Face à la répression policière et aux arrestations tout azimuts de manifestants, les magistrats français alertent le gouvernement sur les dérives des forces. Mieux, ils dénoncent les entraves aux libertés publiques et les violences exercées sur des citoyens qui expriment un droit constitutionnel. C’est ainsi que la presque totalité des manifestants arrêtés ont été relaxés, faute de charges retenues contre eux.
Les manifestations ont envahi toute la France qui s’en trouve paralysée, et les autorités ont eu recours à la manière forte, à coups d’arrestations et de gardes à vue, pour bâillonner l’expression et essayer de stopper l’hémorragie.
Face à ces « dérives du maintien de l’ordre, et à toutes les violences policières illégales », le Syndicat de la Magistrature a fait part, par la voie d’un communiqué, de son rejet de toute ingérence ou instrumentalisation de l’appareil judiciaire, visant à le détourner pour le mettre au service de l’Exécutif.
Refusant de se laisser « utiliser » pour réprimer les protestataires, le Syndicat a exprimé sa condamnation de ces pratiques d’un gouvernement « incapable de mener une réforme des retraites sans recourir à l’article 49 alinéa 3 de la Constitution », et qui « entend maintenant bâillonner l’expression de la contestation en réprimant avec brutalité le mouvement social, né de l’impossibilité de faire entendre autrement une opposition pourtant massive ».
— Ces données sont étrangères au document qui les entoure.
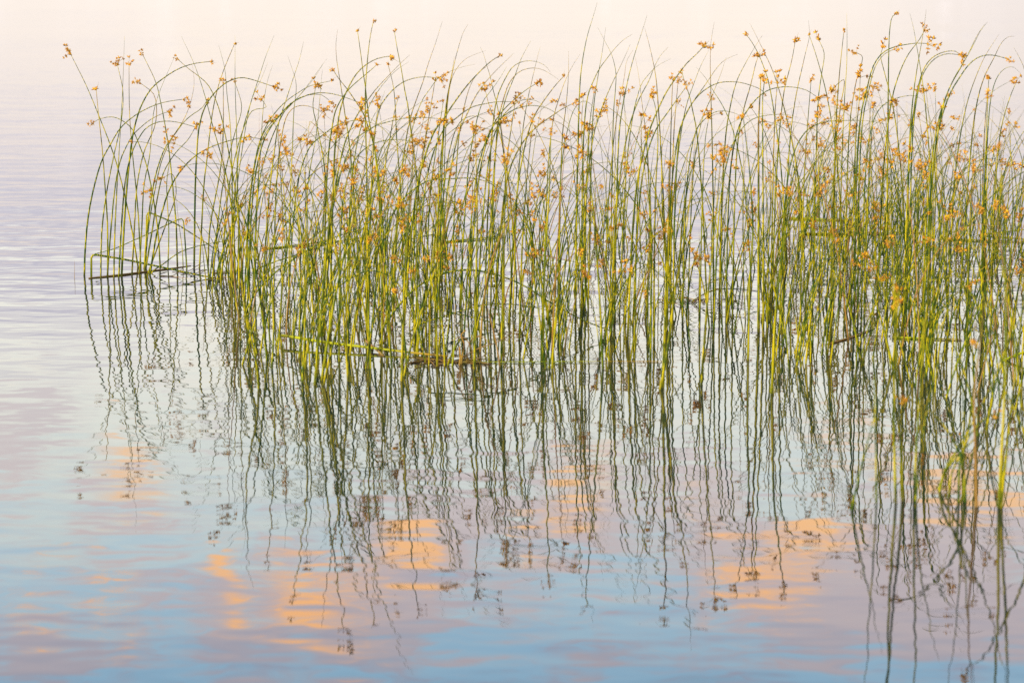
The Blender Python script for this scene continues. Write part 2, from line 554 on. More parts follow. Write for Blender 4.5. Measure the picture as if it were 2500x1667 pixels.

« De nombreux rassemblements se sont ainsi tenus depuis jeudi dernier sur l’ensemble du territoire pour exprimer une colère sociale, tandis que depuis plusieurs semaines des milliers de personnes battent le pavé pour interpeller le gouvernement sur le rejet de sa réforme », rappelle le Syndicat, notant que « ces mouvements trouvent pour réponses une restriction des libertés d’aller et venir, de réunion et d’expression, ainsi que la violence d’un maintien de l’ordre accompagné d’une répression policière destinée à dissuader par la peur les manifestant-es d’exprimer l’absence d’adhésion populaire à cette réforme ».
Il souligne à ce propos que « l’interdiction de la manifestation sur la place de la Concorde à Paris ce 18 mars s’est ainsi soldée par une multitude de placements en garde à vue, sans éléments pour caractériser une infraction ».
« Sur 292 interpellations, 283 ont ainsi donné lieu à un classement sans suite. Cette utilisation dévoyée de la garde à vue illustre les dérives du maintien de l’ordre, qui détourne l’appareil judiciaire pour le mettre entièrement à son service », fait encore remarquer le syndicat.
Exprimant sa condamnation de « cette politique de répression du mouvement social et toutes les violences policières illégales qui seraient survenues au cours des derniers jours », il a appelé « à ce qu’elles ne demeurent pas sans suite, sans attendre de nouveaux drames ».
Et dans ce contexte « inquiétant qui s’étend au-delà de la capitale et révèle une crise sociale d’ampleur », le syndicat a appelé « le pouvoir exécutif, dans le strict respect de la séparation des pouvoirs, à laisser l’autorité judiciaire exercer son office de protection de la liberté individuelle, sans ingérence ni instrumentalisation ».
Pour rappel rappel, la France est depuis quelques jours proie à une contestation sans précédent contre la réforme des retraites que le gouvernement d’Elisabeth Borne a fait passer de force à l’Assemblée nationale en recourant à l’article 49.3, sans passer par le vote.